New bid to abolish anti-Catholic Act of Settlement

By agency reporter
5 Sep 2010

A bid to reverse the coalition government’s refusal to include abolition of the Act of Settlement within the Freedom (Great Repeal) Bill has been mounted by an SNP MP ahead of the visit by Pope Benedict XVI later this month.

The Scottish Nationalist MP for the Western Isles, Angus MacNeil, rounded on the Deputy Prime Minister after receiving a parliamentary answer advising that the coalition had no plans to end the discriminatory rules of succession.

Now, by building on the public consultation over the Freedom Bill, which was launched by Deputy Prime Minister and appealed for nomination of “laws you would like to remove or change because they restrict your civil liberties”, Mr MacNeil hopes that the government can be made to think again.

Mr MacNeil declared: “The Act of Settlement represents clear institutional discrimination against millions of our fellow citizens, and the coalition government’s refusal to consider its repeal is lamentable.

He continued: “Nick Clegg has lauded the Freedom Bill, and fancies himself as a great reformer, but his words are not matched by actions or even intentions. There is no better example of an outdated law that should be removed from the statute book and, with Pope Benedict visiting in juts a few weeks, we need to put this on the agenda.

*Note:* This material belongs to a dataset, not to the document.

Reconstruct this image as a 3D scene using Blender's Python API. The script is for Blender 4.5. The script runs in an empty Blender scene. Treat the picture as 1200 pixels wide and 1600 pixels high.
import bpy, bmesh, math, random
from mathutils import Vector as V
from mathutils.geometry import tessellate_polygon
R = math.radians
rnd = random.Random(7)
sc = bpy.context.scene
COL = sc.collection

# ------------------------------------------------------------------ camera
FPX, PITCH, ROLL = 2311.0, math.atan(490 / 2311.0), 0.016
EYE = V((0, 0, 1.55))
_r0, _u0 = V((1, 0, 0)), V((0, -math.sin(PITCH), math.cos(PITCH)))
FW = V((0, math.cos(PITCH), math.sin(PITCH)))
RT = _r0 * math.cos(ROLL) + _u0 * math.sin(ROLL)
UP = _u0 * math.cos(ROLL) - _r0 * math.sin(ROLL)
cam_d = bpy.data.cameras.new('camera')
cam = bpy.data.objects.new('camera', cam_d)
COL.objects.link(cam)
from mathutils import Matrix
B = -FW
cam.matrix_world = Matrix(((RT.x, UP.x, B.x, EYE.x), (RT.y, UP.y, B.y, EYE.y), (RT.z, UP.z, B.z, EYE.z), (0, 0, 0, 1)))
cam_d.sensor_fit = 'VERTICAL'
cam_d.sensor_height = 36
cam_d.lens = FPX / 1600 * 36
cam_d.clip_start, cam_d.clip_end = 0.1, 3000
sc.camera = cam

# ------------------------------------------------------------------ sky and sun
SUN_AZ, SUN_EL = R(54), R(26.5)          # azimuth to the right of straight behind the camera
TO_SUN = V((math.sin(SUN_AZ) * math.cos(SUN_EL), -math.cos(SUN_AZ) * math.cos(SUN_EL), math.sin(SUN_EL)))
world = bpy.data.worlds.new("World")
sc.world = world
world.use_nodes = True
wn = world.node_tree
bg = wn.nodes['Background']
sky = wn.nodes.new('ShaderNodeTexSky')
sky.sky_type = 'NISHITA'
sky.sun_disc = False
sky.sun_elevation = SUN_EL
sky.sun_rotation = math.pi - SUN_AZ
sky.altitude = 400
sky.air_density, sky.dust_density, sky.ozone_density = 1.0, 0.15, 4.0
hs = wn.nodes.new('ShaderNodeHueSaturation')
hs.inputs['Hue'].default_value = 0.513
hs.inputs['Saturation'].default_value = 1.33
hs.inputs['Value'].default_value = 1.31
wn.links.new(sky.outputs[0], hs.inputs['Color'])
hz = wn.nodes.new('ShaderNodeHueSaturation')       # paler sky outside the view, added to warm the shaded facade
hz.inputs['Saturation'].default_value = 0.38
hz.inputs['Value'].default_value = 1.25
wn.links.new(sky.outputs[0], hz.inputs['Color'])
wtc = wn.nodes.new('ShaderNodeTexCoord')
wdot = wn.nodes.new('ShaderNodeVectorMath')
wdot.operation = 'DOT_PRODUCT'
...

“This is an issue of cross-party and cross-faith concern. The Act is state sectarianism and has no place in a modern society.

“The Scottish Parliament, Scottish Government and Catholic church in Scotland have long called for this institutional discrimination to come to an end to send a signal to society as a whole that religious discrimination of any kind and at any level is unacceptable.

“Changing the Act of Settlement allows us to deal with a fundamental issue of discrimination; it enables us to state clearly that discrimination is unacceptable and will not be tolerated in a modern country.

“The UK Government must act to bring forward real reforms and end institutional discrimination however high up it is,” concluded the MP.